The House voted to suspend the rules and pass HR 980, the Veterans Readiness and Employment Improvement Act, a measure supporters said will overhaul staffing and transparency at the Department of Veterans Affairs’ Veterans Readiness and Employment (VR&E) program.
Sponsor statements on the floor said the bill removes a master’s-degree-only requirement for certain veteran-success-on-campus (VSOC) positions, creates a VR&E hotline for veterans seeking assistance, and allows veterans to use VR&E benefits for nondegree vocational flight training. "This bill would move the program in the right direction by providing more transparency on these failures," the bill’s floor sponsor said, citing reported long intake waits and examples of fraud or program failure.

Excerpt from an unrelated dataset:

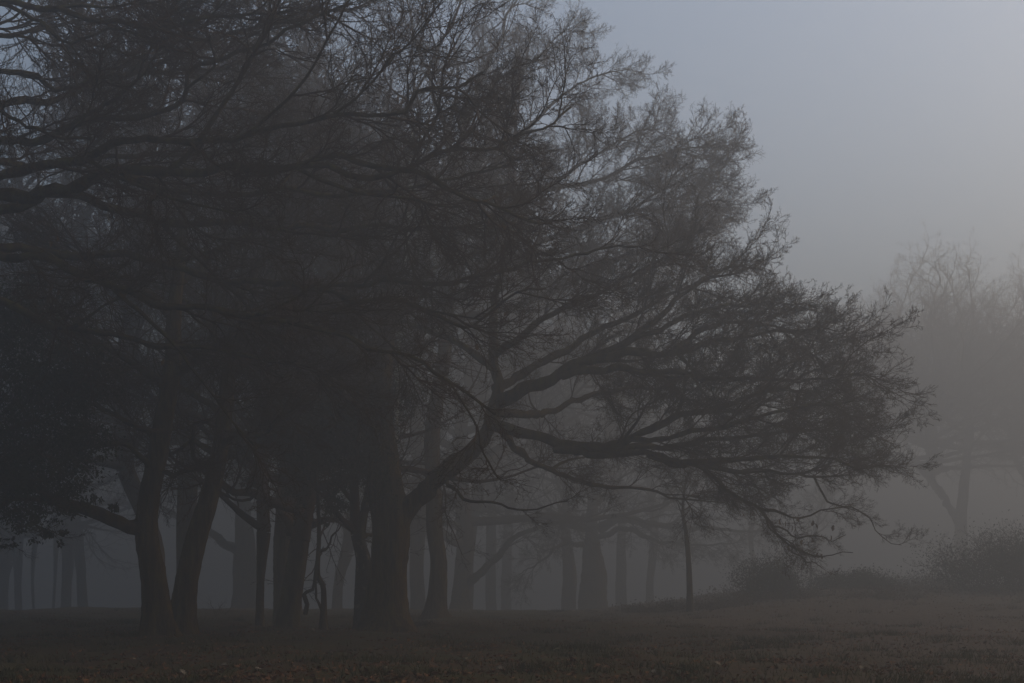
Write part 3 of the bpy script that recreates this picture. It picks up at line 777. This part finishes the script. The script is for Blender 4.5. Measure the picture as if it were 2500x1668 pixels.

The bill drew extensive floor comment about the program’s performance. One supporter said VR&E currently does not track long-term outcomes for veterans who complete programs and that as many as 45 percent reenter the program. A member of the minority raised concerns about Section 4’s requirement that the VA adjudicate extension requests within 30 days without first addressing staffing shortages, calling timely decisions important but cautioning that the statutory deadline may not resolve underlying capacity problems.
Floor managers noted the chairman’s effort to include bipartisan provisions and highlighted a pilot to allow flight training for veterans to address a related workforce shortage. The House ordered the yeas and nays and later recorded 402 yeas to 2 nays; the chair announced suspension of the rules and the bill’s passage.
The measure now proceeds to the Senate for further consideration.
What’s next: The House-recorded vote and the bill text will be transmitted to the Senate. Any congressional budget office estimate or report required by the bill will be placed in the record as requested by members during floor debate.